«У вас фомка есть?» — спрашивает Виктор Боярский, почётный полярник России. Фомка нужна, чтобы ликвидировать табличку «Извините, директор на Северном полюсе» с двери кабинета в петербургском музее Арктики и Антарктики — единственном в стране. С февраля Боярский больше не директор музея: Росгидромет не продлил его контракт; по версии самого полярника — из мести. Пару лет длилось противостояние между ним и новым руководством структуры. Росгидромет выступал за переезд музея на Васильевский остров — и, соответственно, освобождение здания на Марата, бывшей Никольской единоверческой церкви, в пользу РПЦ. Боярский сопротивлялся. 

The Village встретился с бывшим директором музея Арктики и Антарктики, чтобы узнать, как развивалась история с его увольнением, что теперь будет с чучелами белых медведей Маши и Артура и когда откроется современный филиал на ледоколе в Кронштадте.

Фотографии

Василий Ионга

— Давайте для начала уточним, что сейчас происходит. Насколько я понимаю, 31 января у вас был последний рабочий день в музее?
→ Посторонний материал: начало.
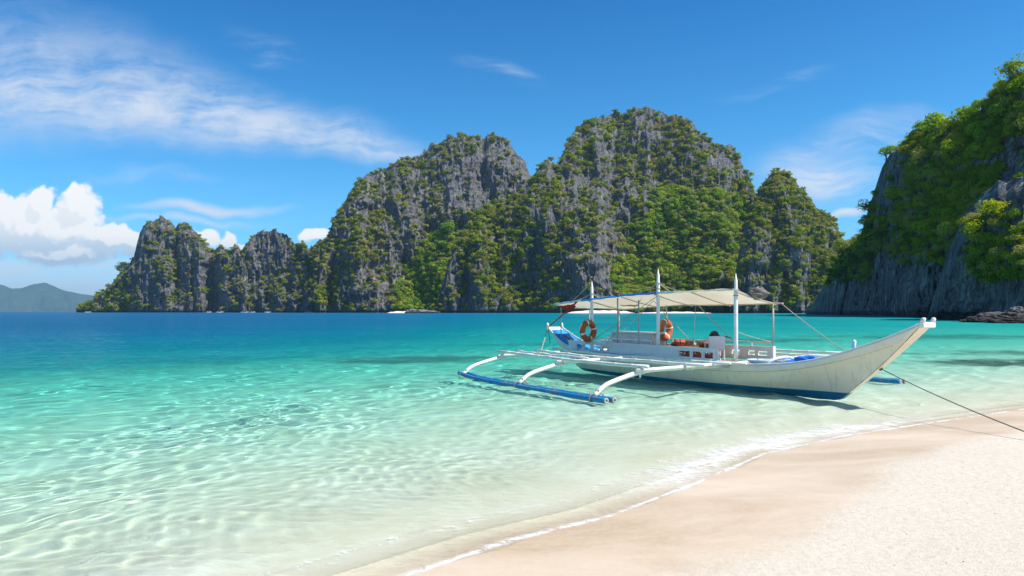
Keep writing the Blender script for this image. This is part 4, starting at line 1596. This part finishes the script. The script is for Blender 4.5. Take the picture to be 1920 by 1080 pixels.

— Происходит рутинная процедура, связанная с непродлением контракта учредителем — по закону он вправе это сделать, не объясняя причин. Они, впрочем, очевидны. Последние два года у меня с Росгидрометом было несовпадение позиций по поводу судьбы музея. Росгидромет считает, что музей надо перебазировать на Васильевский остров — под предлогом освобождения здания на Марата для церкви. А мы стоим на том, что здание трогать нельзя.

— Вы продолжаете ходить на работу?

— Я сейчас заместитель директора музея по общественным связям, буду продолжать ходить на работу.

— Это официальная должность?

— Да. И даже если бы не было вакансии зама — я бы всё равно ходил в музей. Никто не запрещает мне здесь находиться — делать ту же работу, только без зарплаты и контракта.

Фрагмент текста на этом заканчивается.